JEC – Eu diria que é uma postura anti-democrática. Quem defende impeachment não percebe que eleição tem que ser respeitada. Que governos passam momentos de crise ou de aplausos. Há situações que variam durante o governo e mandatos devem ser respeitados, salvo se existir um crime atribuído à presidente da República, nesse caso não.
SC – Qual é a perspectiva do governo diante da crise política que se tornou uma crise política? Qual é a perspectiva de sairmos desse momento?

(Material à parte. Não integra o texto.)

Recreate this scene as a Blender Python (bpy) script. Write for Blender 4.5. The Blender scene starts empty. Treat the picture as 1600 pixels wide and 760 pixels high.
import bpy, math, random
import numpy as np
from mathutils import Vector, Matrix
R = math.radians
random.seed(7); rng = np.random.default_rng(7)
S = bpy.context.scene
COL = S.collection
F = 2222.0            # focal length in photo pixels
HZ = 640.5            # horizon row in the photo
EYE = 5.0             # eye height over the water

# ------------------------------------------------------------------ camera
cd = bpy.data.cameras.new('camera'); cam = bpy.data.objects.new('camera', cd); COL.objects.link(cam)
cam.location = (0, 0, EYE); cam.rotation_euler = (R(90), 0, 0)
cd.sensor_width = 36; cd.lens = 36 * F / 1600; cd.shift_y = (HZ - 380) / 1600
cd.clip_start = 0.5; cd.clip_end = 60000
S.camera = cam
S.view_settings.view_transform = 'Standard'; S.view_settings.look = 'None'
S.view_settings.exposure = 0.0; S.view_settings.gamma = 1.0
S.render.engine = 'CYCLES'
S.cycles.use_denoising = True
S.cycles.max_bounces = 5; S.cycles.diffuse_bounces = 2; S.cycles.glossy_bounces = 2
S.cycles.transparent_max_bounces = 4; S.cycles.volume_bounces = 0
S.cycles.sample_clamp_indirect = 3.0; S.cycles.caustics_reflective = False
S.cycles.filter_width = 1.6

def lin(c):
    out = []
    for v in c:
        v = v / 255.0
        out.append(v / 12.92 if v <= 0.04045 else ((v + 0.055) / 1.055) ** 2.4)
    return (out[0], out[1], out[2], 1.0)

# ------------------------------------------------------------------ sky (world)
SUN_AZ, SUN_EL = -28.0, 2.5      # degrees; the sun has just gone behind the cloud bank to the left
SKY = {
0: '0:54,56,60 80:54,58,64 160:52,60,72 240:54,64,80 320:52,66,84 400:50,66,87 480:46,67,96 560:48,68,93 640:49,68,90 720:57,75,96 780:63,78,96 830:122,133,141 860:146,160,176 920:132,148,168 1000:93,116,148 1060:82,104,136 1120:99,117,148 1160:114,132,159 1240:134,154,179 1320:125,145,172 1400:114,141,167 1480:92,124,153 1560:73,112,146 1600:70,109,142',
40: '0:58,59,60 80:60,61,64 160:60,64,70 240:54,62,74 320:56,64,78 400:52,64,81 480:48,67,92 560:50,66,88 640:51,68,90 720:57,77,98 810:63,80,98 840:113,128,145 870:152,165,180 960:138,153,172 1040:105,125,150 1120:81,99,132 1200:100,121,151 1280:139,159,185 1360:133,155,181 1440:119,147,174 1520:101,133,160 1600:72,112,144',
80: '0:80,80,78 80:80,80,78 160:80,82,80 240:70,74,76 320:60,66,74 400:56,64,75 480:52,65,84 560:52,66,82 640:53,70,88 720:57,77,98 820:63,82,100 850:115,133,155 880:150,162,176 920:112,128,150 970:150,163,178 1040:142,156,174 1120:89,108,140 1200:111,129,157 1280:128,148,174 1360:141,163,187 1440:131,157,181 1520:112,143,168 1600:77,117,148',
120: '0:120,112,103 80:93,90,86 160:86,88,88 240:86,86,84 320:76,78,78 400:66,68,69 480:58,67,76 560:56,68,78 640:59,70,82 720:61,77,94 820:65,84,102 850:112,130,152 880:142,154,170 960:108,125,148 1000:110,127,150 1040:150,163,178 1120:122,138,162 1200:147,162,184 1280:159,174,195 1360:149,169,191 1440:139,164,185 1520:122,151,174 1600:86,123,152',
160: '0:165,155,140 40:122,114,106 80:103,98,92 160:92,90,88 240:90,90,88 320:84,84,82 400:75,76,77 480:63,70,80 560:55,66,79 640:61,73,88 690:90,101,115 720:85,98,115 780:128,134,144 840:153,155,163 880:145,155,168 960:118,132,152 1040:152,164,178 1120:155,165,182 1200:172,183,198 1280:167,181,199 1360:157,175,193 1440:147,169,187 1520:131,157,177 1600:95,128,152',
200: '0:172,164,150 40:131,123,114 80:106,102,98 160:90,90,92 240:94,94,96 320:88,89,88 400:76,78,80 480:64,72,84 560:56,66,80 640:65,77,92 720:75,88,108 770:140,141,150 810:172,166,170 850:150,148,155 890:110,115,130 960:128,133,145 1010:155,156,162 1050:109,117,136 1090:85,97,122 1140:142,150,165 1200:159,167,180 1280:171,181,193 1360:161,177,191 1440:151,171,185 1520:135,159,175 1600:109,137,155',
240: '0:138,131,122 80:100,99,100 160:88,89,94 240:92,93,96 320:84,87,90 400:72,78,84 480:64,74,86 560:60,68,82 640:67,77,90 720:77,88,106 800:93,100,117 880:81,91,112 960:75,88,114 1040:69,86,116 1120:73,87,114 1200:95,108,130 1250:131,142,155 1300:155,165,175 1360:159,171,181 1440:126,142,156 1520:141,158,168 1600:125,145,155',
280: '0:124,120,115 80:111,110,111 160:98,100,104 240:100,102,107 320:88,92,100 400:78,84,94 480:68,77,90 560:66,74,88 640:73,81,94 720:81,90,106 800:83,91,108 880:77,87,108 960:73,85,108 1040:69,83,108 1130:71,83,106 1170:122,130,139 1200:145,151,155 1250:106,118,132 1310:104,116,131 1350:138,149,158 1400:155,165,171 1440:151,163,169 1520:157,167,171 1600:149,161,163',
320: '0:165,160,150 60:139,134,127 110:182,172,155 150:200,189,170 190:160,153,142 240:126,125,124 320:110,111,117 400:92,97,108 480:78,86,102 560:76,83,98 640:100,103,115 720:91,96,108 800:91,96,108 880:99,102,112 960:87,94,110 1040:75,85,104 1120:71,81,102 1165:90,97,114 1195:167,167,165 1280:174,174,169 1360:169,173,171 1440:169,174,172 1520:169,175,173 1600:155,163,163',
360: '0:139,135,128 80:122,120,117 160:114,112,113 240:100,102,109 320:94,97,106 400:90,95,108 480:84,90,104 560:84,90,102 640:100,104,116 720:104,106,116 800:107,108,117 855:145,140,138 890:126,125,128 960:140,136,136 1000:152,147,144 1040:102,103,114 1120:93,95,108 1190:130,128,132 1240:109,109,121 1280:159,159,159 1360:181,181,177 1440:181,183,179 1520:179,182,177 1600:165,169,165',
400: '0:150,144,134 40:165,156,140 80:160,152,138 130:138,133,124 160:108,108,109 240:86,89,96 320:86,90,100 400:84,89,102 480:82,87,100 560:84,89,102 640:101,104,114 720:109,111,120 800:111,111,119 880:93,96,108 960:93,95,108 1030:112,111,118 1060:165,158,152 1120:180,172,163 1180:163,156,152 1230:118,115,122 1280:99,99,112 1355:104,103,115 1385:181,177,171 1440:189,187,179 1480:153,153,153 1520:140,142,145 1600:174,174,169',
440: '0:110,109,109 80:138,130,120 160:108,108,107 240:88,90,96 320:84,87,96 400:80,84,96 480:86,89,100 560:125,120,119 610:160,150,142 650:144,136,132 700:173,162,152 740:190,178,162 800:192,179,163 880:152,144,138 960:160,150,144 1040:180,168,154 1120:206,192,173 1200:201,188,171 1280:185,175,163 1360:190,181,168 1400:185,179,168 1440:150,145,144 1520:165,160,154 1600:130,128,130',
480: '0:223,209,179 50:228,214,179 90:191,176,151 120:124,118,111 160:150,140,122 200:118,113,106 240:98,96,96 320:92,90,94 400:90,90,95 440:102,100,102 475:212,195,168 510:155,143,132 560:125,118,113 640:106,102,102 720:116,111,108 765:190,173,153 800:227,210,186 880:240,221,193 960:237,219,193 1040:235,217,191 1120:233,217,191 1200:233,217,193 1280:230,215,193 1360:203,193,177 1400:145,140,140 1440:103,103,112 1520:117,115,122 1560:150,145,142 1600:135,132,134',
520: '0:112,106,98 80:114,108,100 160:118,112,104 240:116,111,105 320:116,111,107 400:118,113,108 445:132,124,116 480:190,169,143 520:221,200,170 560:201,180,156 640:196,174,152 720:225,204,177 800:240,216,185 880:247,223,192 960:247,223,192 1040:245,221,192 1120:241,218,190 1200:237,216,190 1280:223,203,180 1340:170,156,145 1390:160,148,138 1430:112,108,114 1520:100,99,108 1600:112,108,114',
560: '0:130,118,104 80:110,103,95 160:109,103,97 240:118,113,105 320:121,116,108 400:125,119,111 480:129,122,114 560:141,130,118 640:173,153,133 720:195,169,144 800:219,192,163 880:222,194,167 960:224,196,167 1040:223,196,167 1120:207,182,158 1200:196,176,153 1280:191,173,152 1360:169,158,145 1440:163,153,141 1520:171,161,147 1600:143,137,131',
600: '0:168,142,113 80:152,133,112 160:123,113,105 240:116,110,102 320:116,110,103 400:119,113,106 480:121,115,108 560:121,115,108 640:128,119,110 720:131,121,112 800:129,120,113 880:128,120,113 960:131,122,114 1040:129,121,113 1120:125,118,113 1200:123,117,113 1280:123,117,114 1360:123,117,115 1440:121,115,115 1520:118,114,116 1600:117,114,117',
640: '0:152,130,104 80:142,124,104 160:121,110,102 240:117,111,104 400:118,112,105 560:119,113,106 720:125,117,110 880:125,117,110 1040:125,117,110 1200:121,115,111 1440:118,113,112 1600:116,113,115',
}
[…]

JEC – Todo governo vive momentos de crise e de paz e tranquilidade. Nós estamos passando por um momento de crise, há de se reconhecer. Mas o governo está tomando as medidas necessárias para que possamos sair da crise. Em um país como o nosso não é uma crise como vivemos no passado. É uma crise que vemos luz no final da rua. É uma crise que dá para ser debelada. Está claro que tem pessoas que querem investir na crise política tendo a ideia de quanto pior, melhor. Isso não é bom para o País. Nessa hora pouco importa se votamos ou não na presidenta. Nós temos que buscar a convergência, temos que estar juntos para superar a crise. Disputa eleitoral tem hora certa, é no palanque. é na urna, na hora das eleições. Agora temos que pensar no país.